Here’s how it works:
  1. Decide on the main problem or issue you want to study — and put it at the head of the fish. You might define that problem as “Inability to Measure Marketing Effectiveness” and use the rest of the skeleton to highlight obstacles to be overcome. You can also take a more positive spin by using a label like “Achieving Full Accountability for Marketing Investments” at the head and using the rest of the diagram to identify all the required steps and sub-components of success.

  2. As you can see, each bone of the fish has a category label. Major categories might include people, process, tools, resources, systems, or suppliers. Use whatever headings relate to what you’ve written at the head of the fish.
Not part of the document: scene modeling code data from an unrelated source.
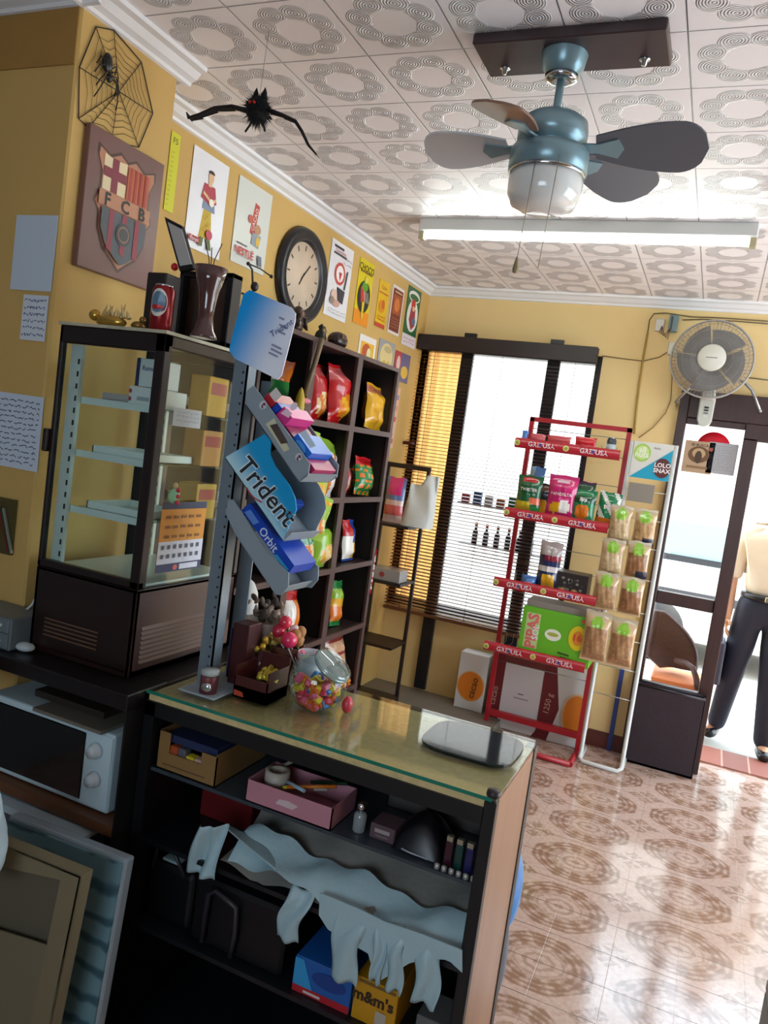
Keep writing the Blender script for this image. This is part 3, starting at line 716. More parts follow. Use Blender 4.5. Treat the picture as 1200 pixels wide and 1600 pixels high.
mb.m(side_wood); mb.box((cx1 - .014, cy0, cz0), (cx1, cy1, zm)); lb = mb.build('lower_cabinet', t, bevel=.003)
mb = MB(mat('#6a5450', rough=.3))
for i in range(8):
    z = cz0 + .036 + i * .0125; mb.prism([(cx1, cy0 + .03, z), (cx1 + .005, cy0 + .03, z - .002), (cx1, cy0 + .03, z + .006)], (0, cy1 - cy0 - .08, 0))
mb.build('side_louvre', lb)
mb = MB(mat('#6a4c38', rough=.35))
for i in range(5): mb.box((cx0 + .05, cy0 - .003, cz0 + .05 + i * .011), (cx1 - .11, cy0, cz0 + .0535 + i * .011))
mb.build('front_louvre', lb)
mb = MB(frame_dk); pw = .030
mb.box((cx1 - pw, cy0, zm), (cx1, cy0 + pw, cz1)); mb.box((cx0, cy0, zm), (cx0 + .014, cy0 + .018, cz1)); mb.box((cx1 - .02, cy1 - .02, zm), (cx1, cy1, cz1)); mb.box((cx0, cy1 - .02, zm), (cx0 + .014, cy1, cz1))
mb.box((cx0, cy0, cz1 - .045), (cx1, cy0 + .02, cz1)); mb.box((cx1 - .02, cy0, cz1 - .03), (cx1, cy1, cz1)); mb.box((cx0, cy1 - .02, cz1 - .03), (cx1, cy1, cz1)); mb.box((cx0, cy0, zm), (cx1, cy0 + .02, zm + .02))
mb.build('frame', t, bevel=.003)
MB(mat('#b8b29a', rough=.7, noise=.3, scale=30)).box((cx0 - .004, cy0 - .004, cz1), (cx1 + .004, cy1, cz1 + .008)).build('top', t)
MB(frame_dk).box((cx0 - .014, cy0 - .012, 1.54), (cx0 + .002, cy0 + .01, 1.60)).build('door_catch', t, bevel=.003)
cg = thin_glass('#f2f7f5', .08)
MB(cg).box((cx0 + .014, cy0 + .006, zm + .02), (cx1 - pw, cy0 + .010, cz1 - .045)).build('front_pane', t)
MB(cg).box((cx1 - .010, cy0 + pw, zm), (cx1 - .006, cy1 - .02, cz1 - .03)).build('side_pane', t)
MB(thin_glass('#f4f7f2', .05)).box((cx0 + .014, cy1 - .012, zm), (cx1 - .02, cy1 - .008, cz1 - .03)).build('rear_pane', t)
wht = mat('#dde6e4', rough=.4)
for x, y in ((cx0 + .035, cy0 + .035), (cx0 + .035, cy1 - .04)):
    p = MB(wht).box((x - .018, y - .006, zm), (x + .018, y + .006, cz1 - .045)).build('shelf_post', t)
    mb = MB(blk)
    for i in range(17): mb.box((x + .008, y - .0068, zm + .03 + i * .032), (x + .014, y - .006, zm + .044 + i * .032))
    mb.build('slots', p)
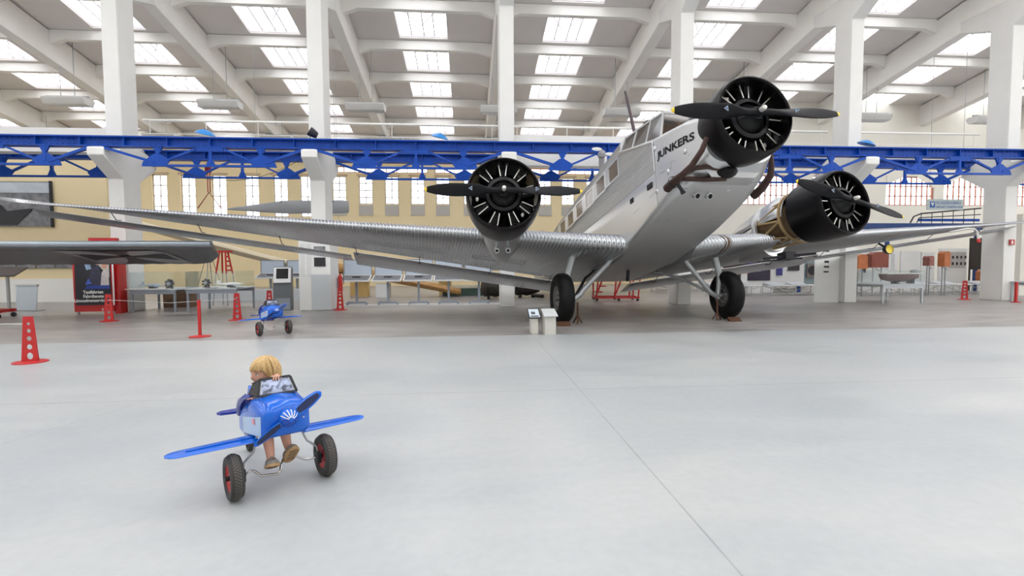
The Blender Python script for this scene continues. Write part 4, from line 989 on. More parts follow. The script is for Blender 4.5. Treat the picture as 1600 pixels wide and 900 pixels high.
airframe(-9.2, 15.8, .66, .75, 1.15, 'pale model aircraft in the glass case beside the booth', M_mod)
airframe(-6.95, 15.7, .68, .85, 1.25, 'white model aircraft in the right-hand glass case', M_pwhite)
def smallengine(x, y, z, lab):
    r = empty('model_engine', (x, y, z), 0, lab, 'model')
    MB().lathe([(0, -.08), (.05, -.08), (.06, .08), (0, .08)], 14, o=(0, 0, .14), ax=YAX).build('crankcase', M_steel, r)
    for i in range(7):
        q = 2*PI*i/7; MB().lathe([(.03, .05), (.035, .12), (.0, .125)], 8, o=(0, 0, .14), ax=(math.cos(q), 0, math.sin(q))).build('cylinder', M_dark, r)
    MB().box(-.08, .08, -.05, .05, 0, .03).build('foot', M_dark, r, smooth=False)
smallengine(-8.62, 15.6, .66, 'small radial engine model at the right end of the first glass case')
smallengine(-8.95, 16.2, .66, 'small radial engine model at the back of the first glass case')
smallengine(-7.6, 15.6, .68, 'small dark engine model at the left end of the second glass case')
for i in range(4):
    o = MB().box(-.13, .13, -.08, .08, 0, .015).build('caption_card', M_pwhite, None, loc=(-9.5+.3*i, 15.32, .66), smooth=False); tag(o, 'white caption card lying in the first glass case', 'card', 'caption cards in the first glass case')
for i in range(4):
    o = MB().box(-.15, .15, -.1, .1, 0, .015).build('caption_card', M_photo if i % 2 else M_pwhite, None, loc=(-7.6+.33*i, 15.25, .68), smooth=False); tag(o, 'flat card lying in the second glass case', 'card', 'cards in the second glass case')
tag(MB().box(-9.55, -8.75, 16.9, 17.5, 0, .58).build('wooden_crate', mat('dark_brown_crate', (.16, .09, .05), .6, var=.3, scale=6), smooth=False), 'dark brown crate under the display table beside the booth', 'crate')
tag(MB().box(-10.2, -5.6, 19.4, 19.7, 0, .42).build('low_plinth', M_lgrey, smooth=False), 'long low grey plinth behind the display tables', 'plinth')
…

  3. Start brainstorming with your team to identify the factors within each major category that may be affecting the problem. The question to ask is: "What are the issues affecting this category?” Be particularly careful to not let the dominant personalities in the group steer the exercise in parochial directions.

  4. Work backward up each fishbone to write down sub-factors. Keep asking, "Why is this happening?” until you no longer get useful information.

  5. Analyze the results of the fishbone after team members agree that the chart is complete. Do this by looking for those items that appear in more than one major category. These repeaters become your most likely causes. These discoveries should create the foundation for an action plan for how to proceed without data.
Another good thing about the fishbone exercise is that it’s a great way to bring in constituents from outside the marketing department — finance, sales, or SBU leaders — to get them to talk about their own departmental measurement challenges. You listen to their problems, they listen to yours, and soon you have allies in your process to overcome obstacles to measurement. Most importantly, they may have already come up with some novel metrics you can adapt for your specific purposes.